* start *

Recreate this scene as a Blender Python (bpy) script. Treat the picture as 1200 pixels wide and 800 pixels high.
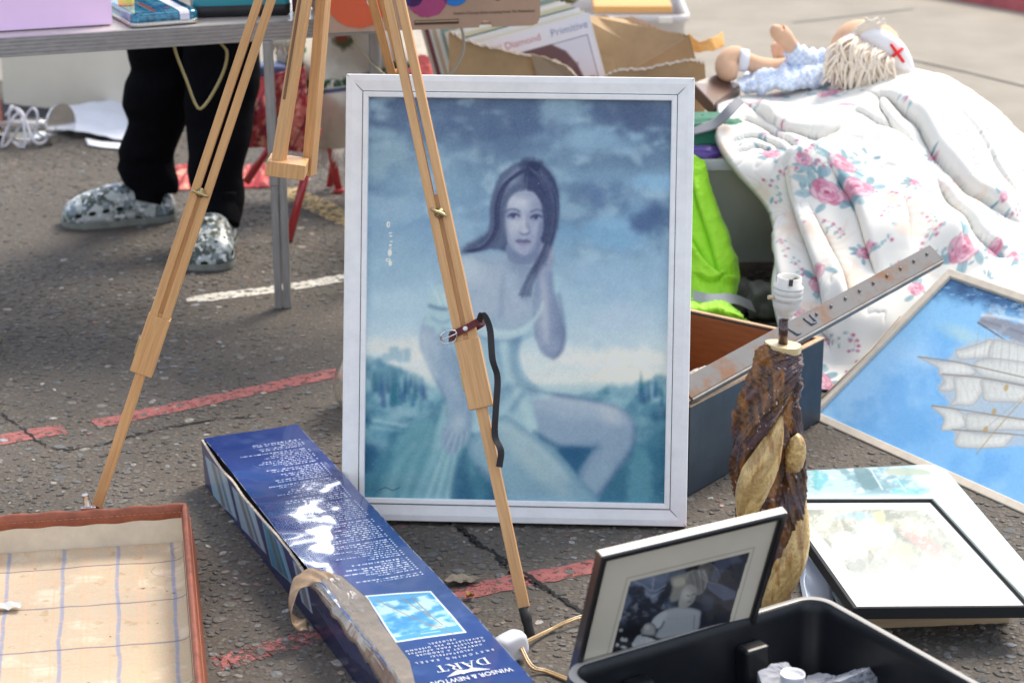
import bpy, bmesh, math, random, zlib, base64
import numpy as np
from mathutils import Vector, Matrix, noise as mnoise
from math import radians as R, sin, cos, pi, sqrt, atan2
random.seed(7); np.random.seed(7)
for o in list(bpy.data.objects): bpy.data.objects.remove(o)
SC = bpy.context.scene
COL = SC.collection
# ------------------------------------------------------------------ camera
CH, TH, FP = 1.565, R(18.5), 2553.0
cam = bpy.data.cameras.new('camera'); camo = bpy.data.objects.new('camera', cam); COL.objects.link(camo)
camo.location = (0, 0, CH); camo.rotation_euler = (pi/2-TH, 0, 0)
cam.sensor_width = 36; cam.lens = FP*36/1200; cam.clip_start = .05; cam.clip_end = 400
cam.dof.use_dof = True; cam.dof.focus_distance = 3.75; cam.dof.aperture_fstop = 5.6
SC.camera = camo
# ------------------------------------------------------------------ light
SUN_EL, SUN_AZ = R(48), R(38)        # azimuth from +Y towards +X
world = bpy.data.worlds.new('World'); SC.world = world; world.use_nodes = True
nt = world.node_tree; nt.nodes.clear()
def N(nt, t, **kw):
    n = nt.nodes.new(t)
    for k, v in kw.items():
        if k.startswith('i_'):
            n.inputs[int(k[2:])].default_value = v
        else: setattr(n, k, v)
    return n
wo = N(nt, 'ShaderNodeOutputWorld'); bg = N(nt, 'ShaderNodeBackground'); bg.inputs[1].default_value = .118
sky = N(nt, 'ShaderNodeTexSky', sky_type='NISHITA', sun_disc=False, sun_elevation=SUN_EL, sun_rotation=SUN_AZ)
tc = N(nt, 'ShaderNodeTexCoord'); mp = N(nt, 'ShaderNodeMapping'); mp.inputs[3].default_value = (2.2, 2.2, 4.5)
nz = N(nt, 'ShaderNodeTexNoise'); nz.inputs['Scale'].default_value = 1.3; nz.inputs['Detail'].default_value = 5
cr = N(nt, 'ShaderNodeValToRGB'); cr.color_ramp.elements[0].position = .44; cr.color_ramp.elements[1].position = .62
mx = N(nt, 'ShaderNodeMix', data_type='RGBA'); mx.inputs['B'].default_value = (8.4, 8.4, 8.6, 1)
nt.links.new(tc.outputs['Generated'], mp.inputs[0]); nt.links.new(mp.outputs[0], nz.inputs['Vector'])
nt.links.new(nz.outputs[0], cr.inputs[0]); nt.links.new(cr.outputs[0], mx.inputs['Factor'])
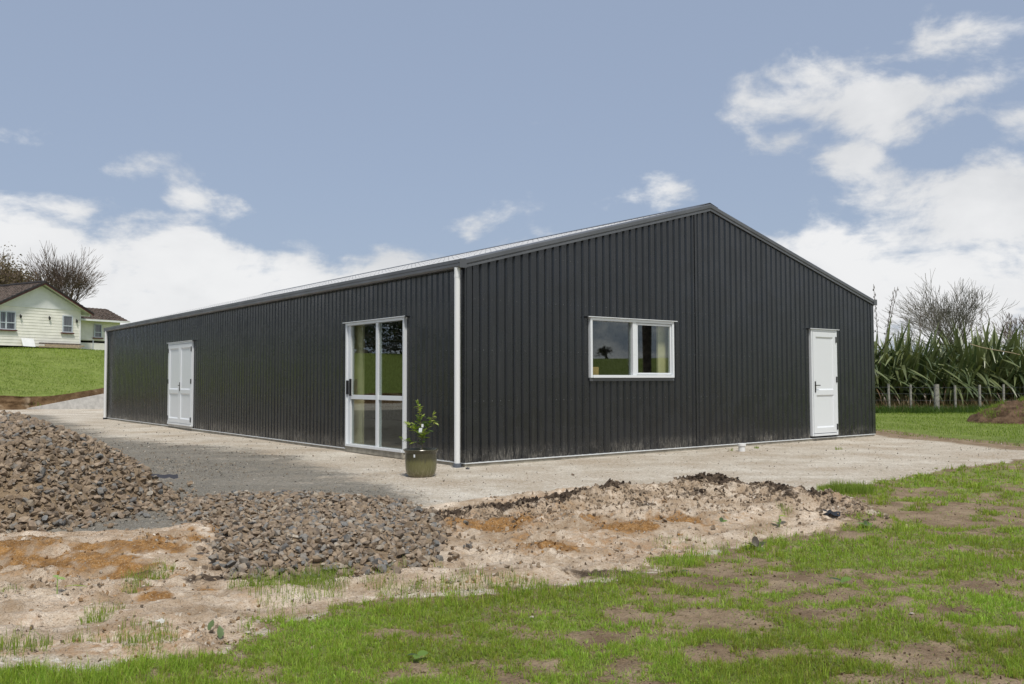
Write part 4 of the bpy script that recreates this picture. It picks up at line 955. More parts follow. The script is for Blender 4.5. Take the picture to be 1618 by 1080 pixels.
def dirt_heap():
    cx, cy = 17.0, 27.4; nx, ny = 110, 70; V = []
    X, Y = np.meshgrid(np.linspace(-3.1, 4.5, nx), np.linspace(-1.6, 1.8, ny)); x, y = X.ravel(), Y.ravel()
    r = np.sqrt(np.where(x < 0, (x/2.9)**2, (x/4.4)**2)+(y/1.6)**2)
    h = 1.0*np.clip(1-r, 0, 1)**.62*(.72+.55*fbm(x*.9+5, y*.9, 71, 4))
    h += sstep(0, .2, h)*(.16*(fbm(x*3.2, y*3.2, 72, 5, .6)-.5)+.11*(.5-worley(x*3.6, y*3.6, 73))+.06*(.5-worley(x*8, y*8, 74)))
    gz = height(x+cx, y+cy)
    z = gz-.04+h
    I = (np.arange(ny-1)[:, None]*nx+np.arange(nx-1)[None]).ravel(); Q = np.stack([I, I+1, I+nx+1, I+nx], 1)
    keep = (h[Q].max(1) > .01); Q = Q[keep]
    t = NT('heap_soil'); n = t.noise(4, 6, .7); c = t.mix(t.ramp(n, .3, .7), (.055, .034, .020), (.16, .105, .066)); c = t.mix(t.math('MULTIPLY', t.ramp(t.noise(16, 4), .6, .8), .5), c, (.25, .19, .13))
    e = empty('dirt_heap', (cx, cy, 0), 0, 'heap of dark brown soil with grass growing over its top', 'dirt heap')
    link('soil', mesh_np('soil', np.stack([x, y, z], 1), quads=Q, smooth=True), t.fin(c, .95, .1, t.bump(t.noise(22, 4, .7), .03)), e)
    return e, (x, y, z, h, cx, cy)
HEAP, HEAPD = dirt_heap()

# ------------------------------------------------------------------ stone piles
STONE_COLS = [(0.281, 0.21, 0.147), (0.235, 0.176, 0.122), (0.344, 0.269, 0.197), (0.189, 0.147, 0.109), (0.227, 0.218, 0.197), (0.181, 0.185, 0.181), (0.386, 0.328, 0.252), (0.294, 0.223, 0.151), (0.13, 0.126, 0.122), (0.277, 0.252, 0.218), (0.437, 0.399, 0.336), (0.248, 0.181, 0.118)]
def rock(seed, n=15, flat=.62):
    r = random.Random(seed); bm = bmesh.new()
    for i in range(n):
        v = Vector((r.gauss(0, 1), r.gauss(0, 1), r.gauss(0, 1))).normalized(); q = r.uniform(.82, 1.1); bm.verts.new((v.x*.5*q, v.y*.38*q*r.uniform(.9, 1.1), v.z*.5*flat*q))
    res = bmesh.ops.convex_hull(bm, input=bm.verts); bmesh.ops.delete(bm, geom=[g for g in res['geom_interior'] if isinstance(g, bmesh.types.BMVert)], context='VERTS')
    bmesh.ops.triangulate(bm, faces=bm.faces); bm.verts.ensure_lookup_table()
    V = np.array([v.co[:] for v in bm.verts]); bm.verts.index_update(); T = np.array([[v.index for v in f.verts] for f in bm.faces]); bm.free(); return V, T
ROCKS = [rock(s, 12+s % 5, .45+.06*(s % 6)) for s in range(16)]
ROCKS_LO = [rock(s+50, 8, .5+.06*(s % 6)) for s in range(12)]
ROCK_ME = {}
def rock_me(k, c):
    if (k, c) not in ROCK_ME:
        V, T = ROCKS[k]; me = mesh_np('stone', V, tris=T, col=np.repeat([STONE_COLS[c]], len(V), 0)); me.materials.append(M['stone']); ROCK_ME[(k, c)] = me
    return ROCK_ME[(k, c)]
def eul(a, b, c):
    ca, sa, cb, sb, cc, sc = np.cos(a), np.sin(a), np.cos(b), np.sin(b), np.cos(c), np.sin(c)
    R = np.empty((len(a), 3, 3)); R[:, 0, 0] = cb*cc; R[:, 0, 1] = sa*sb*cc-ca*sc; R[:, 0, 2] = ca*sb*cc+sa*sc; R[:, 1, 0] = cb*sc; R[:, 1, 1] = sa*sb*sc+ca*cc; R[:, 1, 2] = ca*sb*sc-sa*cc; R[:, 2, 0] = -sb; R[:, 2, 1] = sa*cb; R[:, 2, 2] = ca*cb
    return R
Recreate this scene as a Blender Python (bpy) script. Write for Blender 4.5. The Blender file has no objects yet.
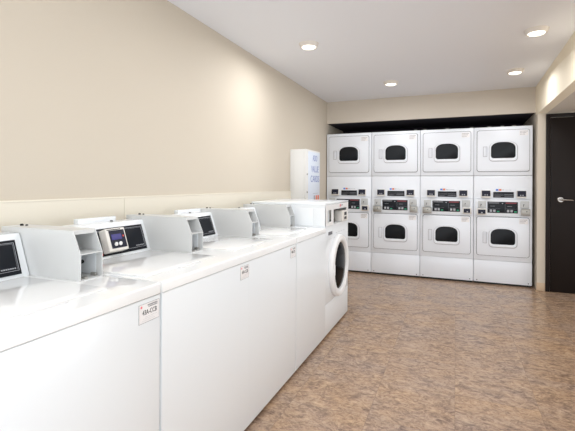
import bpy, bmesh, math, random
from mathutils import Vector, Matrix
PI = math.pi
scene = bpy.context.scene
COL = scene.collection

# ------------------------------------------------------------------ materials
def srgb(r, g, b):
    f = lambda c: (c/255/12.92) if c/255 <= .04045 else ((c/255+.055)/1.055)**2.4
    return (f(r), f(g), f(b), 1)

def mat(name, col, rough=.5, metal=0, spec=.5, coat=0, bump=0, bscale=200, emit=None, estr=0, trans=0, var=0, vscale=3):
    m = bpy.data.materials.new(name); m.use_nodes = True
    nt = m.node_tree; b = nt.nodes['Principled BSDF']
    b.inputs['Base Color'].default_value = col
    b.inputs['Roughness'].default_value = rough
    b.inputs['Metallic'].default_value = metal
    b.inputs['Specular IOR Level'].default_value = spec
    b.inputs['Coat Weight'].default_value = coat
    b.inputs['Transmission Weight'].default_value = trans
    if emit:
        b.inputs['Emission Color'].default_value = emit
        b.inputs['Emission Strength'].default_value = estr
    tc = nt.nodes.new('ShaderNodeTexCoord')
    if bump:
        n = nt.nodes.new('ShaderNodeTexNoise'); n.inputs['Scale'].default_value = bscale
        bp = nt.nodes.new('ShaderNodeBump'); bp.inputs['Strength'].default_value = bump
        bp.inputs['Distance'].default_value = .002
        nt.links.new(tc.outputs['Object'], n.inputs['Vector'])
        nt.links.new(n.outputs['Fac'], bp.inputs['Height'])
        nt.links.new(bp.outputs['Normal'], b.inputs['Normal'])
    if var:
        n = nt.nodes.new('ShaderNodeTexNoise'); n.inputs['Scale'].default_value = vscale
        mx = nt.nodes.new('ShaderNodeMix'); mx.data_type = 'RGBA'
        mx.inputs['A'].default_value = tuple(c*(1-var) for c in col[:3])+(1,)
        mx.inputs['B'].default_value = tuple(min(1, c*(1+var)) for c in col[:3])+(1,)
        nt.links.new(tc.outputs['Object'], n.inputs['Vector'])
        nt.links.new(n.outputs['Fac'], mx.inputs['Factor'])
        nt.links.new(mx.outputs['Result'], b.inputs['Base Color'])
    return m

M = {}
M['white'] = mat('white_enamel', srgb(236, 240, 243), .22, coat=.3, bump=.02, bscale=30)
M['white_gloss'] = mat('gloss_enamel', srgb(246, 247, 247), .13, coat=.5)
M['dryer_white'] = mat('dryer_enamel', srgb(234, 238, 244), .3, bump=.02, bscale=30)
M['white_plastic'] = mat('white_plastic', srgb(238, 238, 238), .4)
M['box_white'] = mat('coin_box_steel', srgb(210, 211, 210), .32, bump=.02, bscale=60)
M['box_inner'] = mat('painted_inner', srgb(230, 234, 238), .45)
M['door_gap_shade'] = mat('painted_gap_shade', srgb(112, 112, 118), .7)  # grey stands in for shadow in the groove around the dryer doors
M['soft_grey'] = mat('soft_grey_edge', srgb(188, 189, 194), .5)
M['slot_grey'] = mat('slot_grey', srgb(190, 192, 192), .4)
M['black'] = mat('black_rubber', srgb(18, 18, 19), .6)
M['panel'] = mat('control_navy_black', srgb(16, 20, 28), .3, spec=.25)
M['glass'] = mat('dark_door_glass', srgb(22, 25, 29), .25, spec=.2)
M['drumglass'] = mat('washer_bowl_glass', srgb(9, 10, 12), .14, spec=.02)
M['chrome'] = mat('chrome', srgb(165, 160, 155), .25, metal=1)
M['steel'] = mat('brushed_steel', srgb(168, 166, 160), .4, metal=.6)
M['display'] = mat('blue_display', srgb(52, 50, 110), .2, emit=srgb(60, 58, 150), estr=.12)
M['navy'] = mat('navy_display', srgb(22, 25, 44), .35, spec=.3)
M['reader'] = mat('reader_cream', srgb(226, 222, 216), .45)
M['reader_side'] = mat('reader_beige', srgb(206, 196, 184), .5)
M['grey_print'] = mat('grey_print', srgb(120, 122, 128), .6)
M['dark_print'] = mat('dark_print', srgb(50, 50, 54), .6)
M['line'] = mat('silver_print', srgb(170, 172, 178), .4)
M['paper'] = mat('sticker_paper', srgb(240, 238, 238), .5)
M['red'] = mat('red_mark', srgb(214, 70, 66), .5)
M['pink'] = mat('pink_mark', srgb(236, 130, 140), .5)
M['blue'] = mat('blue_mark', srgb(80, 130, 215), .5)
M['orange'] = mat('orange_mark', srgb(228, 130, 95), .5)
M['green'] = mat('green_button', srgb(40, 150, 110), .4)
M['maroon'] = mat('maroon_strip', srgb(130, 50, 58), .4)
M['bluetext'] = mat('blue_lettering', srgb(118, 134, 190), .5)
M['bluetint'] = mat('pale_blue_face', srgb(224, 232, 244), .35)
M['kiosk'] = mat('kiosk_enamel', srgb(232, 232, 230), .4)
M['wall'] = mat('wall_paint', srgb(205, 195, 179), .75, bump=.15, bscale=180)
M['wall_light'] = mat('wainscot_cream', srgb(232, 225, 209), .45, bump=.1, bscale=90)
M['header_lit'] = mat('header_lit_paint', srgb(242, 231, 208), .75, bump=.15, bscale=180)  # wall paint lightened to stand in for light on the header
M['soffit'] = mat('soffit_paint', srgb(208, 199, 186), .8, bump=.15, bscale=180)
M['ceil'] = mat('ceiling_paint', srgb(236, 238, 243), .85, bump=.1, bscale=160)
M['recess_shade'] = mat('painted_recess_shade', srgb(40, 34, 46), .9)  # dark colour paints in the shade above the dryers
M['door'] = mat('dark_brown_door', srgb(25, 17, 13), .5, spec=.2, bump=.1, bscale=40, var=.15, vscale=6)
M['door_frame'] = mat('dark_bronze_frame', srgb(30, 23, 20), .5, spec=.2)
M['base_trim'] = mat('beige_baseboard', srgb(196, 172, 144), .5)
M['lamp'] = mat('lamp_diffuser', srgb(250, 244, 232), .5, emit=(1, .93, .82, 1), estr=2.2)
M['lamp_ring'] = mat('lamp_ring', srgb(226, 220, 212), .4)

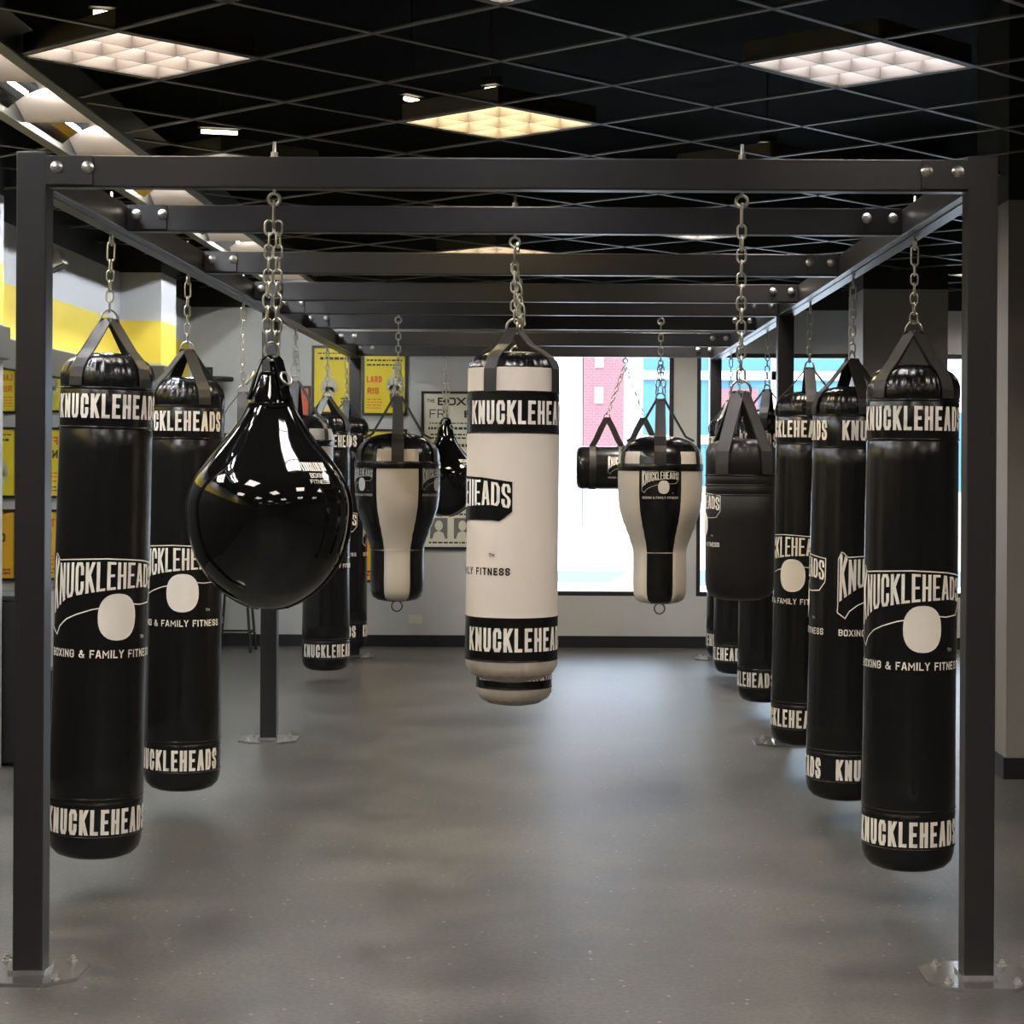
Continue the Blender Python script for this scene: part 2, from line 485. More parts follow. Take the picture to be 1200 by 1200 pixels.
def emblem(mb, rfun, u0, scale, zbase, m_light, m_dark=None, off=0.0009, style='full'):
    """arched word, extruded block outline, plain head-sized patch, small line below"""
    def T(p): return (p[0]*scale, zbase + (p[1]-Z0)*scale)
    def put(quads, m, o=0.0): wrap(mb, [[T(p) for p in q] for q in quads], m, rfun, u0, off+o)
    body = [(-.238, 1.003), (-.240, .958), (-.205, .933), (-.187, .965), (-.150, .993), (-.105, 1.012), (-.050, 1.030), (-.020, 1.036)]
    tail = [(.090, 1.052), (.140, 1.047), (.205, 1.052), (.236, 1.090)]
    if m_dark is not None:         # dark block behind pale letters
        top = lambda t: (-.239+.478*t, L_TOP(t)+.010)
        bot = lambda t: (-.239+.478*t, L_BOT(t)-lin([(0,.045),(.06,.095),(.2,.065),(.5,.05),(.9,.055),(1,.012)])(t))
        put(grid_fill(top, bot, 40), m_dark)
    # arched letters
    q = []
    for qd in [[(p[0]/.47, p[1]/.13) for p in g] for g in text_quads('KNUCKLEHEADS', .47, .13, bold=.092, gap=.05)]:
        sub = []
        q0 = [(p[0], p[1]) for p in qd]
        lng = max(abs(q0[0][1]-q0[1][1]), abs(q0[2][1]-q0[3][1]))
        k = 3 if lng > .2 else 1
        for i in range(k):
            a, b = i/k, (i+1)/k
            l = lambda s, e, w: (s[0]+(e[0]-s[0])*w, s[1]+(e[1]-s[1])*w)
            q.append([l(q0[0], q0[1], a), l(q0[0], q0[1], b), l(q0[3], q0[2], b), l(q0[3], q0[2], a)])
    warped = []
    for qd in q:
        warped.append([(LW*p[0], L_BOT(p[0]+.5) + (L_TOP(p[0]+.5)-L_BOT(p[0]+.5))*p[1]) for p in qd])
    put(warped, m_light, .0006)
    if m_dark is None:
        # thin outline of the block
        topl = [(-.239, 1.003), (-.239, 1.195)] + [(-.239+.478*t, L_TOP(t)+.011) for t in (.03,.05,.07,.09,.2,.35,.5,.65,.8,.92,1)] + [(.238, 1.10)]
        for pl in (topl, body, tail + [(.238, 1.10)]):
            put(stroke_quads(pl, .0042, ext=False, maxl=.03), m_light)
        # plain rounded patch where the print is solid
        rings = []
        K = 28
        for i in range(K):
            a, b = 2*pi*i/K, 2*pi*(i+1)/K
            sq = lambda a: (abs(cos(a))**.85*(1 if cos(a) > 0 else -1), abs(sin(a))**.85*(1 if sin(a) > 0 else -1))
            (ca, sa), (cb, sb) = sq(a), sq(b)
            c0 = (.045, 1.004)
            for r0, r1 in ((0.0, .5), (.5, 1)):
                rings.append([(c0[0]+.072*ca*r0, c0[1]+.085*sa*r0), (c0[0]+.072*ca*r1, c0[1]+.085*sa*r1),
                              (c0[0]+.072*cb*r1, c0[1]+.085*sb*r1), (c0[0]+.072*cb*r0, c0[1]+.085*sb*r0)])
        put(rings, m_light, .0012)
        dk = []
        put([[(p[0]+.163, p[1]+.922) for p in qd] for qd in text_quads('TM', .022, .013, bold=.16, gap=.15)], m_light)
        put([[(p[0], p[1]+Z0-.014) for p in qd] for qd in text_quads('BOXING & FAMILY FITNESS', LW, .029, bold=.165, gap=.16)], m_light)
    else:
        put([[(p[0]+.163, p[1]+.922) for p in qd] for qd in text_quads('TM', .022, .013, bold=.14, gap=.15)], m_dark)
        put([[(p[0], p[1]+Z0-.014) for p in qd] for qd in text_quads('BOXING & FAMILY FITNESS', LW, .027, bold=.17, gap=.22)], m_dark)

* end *

Aim:
Search the records for the word "More". Copy every line that has it.

Final result:
Write part 4 of the bpy script that recreates this picture. It picks up at line 955. More parts follow. The script is for Blender 4.5. Take the picture to be 1618 by 1080 pixels.
Continue the Blender Python script for this scene: part 2, from line 485. More parts follow. Take the picture to be 1200 by 1200 pixels.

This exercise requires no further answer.